There is, of course, the team hitting - the Cubs go .311/.391/.502 at home and .257/.331/.395 on the road. That's 54 points of average and 60 of OBP. But their home BABIP is also 41 points higher (.347 to .306); add in the home runs that the Cubs hit at Wrigley that might just be long flies elsewhere (the Cubs as a team average a home run per 27.4 PAs at Wrigley, and just one every 46.9 PAs away from it), and that accounts for much of the difference in average and OBP - a few more homers and plain ol' good luck.

Furthermore, again, this is not a problem unique to the Cubs, even if they are on the extreme end. The White Sox lose 99 points of OPS on the road; Milwaukee's road OBP is .317 (though their home OBP is a mere .332); Boston's road OBP drops 33 points from their home. The .500 Orioles hit 30 points better at Camden Yards. The Braves, baseball's ugliest road team, give up 38 points of BA and 40 points of OBP when they leave Turner Field.

(Fact: the Cubs' road OBP of .331, supposedly so lousy and proof that they're cheating at home, is seven points higher than the season OBP of Milwaukee, a supposedly dangerous offensive team. It's .003 behind the season OBP of Philadelphia, the #2 run-scoring team in the NL.)

But apparently it's not even just hitting where the Cubs are supposedly cheating. Out of nowhere - Perrotto's article is the only other place I can recall seeing a reference to the idea prior to Googling it for this post - Christina Kahrl dropped this little nugget into her analysis of the Harden trade:

If you really want to depress yourself, A's fans, sign up for the suggestion that the Cubs are cheating in their home park, and look at Gallager's [sic] road performance, where opposing hitters have pasted him at a .271/.341/.472 clip.

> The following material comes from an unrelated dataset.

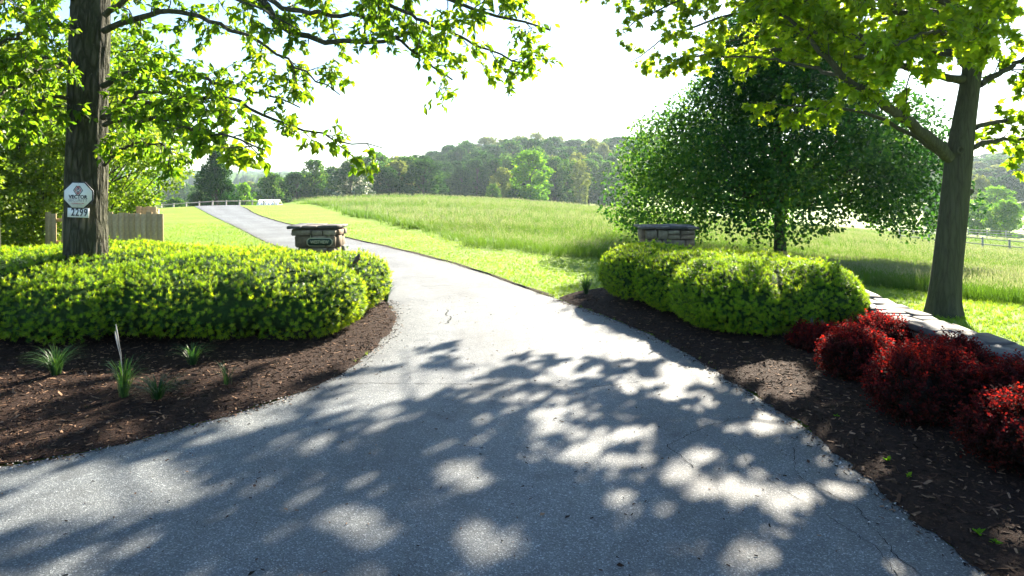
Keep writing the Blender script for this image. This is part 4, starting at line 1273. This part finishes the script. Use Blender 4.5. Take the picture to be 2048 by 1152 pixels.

Uh, what? Even if you sign up for the idea that the Cubs hitters are getting the signs, how would Cubs pitchers be able to cheat at home in a way undetectable by umpires or opposing teams? (Even if something like overwatering the infield were being done - which I don't think I would even classify as cheating - doesn't that help the opposing team just as much?)

In addition, such an accusation isn't even borne out by the statistics. People have pointed to Ryan Dempster's record, but that owes mostly to his hitters' road woes; if you remove the aberrational 8-run disaster against the White Sox on June 27 from his road record, Dempster's road ERA is 2.55 - his home ERA is 2.58. His road WHIP is higher... by about one hit (or walk) every nine innings. His 0-3 road form owes as much to bad luck as anything - there were at least three games where he pitched well enough to win, only to see the bullpen blow the lead (most recently in his last start, July 2 in San Francisco, where he turned a 5-2 lead over to Marmol only for Carlos to serve a meatball to Ray Durham), and another game where he allowed five unearned runs thanks to errors by Fontenot and DeRosa.

Examining the rest of the rotation, Ted Lilly has actually pitched better, or at least more effectively, on the road (4.07 road ERA to a 4.92 home ERA) thanks to his home-run allowing tendencies, although he does have more strikeouts at home. Marquis' road ERA is nearly three runs lower than his home ERA. (Maybe he and Dempster should platoon.) Zambrano's ERA is a bit worse on the road but the sample size is such that the difference is negligible. Gallagher pitched worse on the road, but on the other hand he's a 22-year-old kid. Maybe the Cubs get a slightly more favorable strike zone at home, but a lot of teams with loud fans probably do, and anyway it hasn't made much difference to how many runs they give up. (Besides, that isn't the Cubs cheating, it's the umpires either cheating or just being inept and easily swayed by a raucous crowd.)

The Cubs as a staff give up .44 more runs per game on the road, but how tenuous is that figure? Well, it drops to .31 more runs per game if you take out Dempster's 2.1-inning, 8 ER debacle. Pull out the 9-0 abomination at Cincinnati on May 7 (when Lieber gave up 4 HR in one inning) and it's down to .18, which it seems to me is barely anything. How much of the "proof" for the claims of cheating at home is based on a little home BABIP luck from the hitters and two bad road starts out of 46?

In other words, I've had enough of this. Either give me some proof, or some statistics that can legitimately support the idea, or please, please, shut the hell up. Cubs fans have waited too long to have a season like this tainted by hearsay and conjecture, as the gleeful rumormongers grasp at any straws in sight. Isn't it bad enough that every single Cubs postseason appearance is going to be accompanied by video of Steve Bartman, a goat, a black cat, and every other terrible thing from the last 99 years on an infinite loop? Do you really have to try this hard to ruin the season for us before we even hit the All-Star break?